Similar to other diagrams found in Lurianic Siddurs, the seven Hechalot (palaces) of the stages in prayer are generally shown as diagrams. However, in the early Hasidic siddur, the images are a quarter of the page, very large and ornamented, often with a significant number of motifs that carry a Kabbalistic significance.

Thank you to Rebbe Dr. Yisrael Ben-Shalom Friedman

One of the Rebbes who assisted me and passed away last year, was Dr. Yisrael Ben-Shalom Friedman (1923-2017) of blessed memory, a scion of the Buhush and Peshkan dynasties related to the Ruzhiner Rebbe.

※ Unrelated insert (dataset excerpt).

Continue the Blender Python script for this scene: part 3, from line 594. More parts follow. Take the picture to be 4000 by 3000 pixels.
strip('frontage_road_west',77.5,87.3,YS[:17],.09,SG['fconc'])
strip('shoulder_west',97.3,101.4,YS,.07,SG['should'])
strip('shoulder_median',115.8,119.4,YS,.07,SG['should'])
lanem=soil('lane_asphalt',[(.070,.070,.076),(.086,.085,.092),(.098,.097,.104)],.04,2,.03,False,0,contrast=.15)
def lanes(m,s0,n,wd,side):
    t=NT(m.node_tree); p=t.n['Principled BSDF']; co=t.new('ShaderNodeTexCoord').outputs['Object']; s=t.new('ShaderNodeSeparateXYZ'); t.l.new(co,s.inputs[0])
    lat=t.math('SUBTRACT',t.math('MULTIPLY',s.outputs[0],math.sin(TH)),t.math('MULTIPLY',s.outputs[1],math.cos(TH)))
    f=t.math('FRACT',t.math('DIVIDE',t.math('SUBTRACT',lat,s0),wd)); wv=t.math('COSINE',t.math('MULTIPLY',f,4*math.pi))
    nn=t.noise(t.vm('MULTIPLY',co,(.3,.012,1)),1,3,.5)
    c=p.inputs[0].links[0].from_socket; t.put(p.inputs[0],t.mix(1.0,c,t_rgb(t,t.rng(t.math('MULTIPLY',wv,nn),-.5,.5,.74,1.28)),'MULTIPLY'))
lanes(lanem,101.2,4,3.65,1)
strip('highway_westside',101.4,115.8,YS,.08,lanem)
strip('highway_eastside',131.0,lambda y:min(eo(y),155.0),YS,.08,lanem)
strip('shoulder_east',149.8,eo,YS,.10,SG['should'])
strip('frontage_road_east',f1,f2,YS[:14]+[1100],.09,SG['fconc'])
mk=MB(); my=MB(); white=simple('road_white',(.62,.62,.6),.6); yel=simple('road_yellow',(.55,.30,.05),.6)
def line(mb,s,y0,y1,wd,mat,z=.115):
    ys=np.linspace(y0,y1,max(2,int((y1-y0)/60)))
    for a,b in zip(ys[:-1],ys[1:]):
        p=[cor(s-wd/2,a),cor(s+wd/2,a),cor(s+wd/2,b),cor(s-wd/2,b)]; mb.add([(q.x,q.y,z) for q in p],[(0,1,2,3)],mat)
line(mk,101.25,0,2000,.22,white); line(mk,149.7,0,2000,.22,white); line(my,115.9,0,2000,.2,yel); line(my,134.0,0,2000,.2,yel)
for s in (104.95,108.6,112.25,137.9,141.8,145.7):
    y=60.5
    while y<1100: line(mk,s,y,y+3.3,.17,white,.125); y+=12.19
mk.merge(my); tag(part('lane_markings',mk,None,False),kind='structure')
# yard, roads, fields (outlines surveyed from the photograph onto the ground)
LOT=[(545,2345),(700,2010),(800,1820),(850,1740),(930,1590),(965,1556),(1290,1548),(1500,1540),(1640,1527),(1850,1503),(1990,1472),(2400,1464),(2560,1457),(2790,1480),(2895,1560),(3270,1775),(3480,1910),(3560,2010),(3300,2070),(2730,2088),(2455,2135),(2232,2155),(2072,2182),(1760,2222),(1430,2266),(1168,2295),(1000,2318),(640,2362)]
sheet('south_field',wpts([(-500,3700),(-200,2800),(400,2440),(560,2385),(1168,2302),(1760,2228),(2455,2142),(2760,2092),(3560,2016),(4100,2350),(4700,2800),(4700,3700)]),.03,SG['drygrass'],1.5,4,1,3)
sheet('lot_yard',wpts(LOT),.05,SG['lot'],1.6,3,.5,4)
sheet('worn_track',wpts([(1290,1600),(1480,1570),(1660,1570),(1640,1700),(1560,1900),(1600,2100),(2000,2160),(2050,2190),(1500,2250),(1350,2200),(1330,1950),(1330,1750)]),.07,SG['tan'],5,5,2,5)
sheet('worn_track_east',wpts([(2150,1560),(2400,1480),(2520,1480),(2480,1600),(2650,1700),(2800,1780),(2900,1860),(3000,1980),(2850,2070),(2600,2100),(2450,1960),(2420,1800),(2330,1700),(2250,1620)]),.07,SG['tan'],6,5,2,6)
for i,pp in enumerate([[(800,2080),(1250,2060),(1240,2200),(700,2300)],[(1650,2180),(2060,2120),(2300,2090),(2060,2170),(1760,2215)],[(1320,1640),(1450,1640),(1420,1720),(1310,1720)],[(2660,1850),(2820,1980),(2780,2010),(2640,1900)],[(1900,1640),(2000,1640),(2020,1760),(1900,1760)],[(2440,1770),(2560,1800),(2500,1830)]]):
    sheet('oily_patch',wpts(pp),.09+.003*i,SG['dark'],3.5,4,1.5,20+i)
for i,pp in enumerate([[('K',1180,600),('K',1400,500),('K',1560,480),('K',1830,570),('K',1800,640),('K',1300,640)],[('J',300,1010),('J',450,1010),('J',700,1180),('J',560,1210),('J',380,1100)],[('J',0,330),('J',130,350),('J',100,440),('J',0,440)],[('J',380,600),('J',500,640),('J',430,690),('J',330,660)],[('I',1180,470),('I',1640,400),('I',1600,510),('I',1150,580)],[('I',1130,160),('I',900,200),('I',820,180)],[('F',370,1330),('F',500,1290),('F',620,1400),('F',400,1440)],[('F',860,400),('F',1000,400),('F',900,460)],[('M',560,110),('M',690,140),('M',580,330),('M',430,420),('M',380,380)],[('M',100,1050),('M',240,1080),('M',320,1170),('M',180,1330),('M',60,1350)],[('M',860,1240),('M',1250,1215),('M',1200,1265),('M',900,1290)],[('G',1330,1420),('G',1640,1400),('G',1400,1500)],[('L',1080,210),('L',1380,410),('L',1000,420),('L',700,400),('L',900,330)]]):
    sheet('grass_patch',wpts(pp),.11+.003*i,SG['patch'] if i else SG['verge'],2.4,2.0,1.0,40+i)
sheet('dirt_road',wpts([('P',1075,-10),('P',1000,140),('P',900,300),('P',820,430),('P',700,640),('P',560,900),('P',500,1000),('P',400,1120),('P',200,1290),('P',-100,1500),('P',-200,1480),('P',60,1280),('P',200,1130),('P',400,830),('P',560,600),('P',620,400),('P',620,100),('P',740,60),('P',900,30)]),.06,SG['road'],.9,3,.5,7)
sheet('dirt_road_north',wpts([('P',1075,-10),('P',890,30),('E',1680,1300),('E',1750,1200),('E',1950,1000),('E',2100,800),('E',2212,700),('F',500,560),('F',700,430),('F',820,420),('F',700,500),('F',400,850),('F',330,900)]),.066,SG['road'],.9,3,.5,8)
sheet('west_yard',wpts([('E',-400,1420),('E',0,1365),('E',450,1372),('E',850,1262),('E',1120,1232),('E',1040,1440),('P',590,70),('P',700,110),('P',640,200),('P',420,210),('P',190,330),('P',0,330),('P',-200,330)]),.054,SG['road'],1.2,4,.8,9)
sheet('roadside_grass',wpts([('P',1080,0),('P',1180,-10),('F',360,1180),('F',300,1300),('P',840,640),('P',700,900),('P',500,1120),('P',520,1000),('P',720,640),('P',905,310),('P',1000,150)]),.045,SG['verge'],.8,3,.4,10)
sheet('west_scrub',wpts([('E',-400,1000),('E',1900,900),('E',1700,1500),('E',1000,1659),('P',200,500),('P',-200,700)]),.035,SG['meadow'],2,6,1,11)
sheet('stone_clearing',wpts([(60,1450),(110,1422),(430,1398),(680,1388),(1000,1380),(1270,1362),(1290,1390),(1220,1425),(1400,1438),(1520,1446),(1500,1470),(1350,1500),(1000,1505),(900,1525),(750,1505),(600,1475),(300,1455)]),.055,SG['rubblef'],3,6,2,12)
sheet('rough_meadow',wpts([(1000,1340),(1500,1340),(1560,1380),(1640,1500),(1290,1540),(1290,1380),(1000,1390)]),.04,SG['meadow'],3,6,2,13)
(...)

Upon visiting him at Kibbutz Saad where he then lived, we were walking down a path and in his quiet voice he was explaining something to me. I do not remember what he said, but as he talked I began to see around me every detail of nature, and even the dots on the neck of a pigeon we passed, and hear the sounds around in a new way.  Of course, the story is told of the Baal Shem Tov and Reb Aryeh Leib of Polnoye, the Preacher, who wanted to learn the language of the animals. (Shivhei HaBesht [Rubinstein Edition, Jerusalem 1992], 298-300 (in Hebrew); but it really happened to me.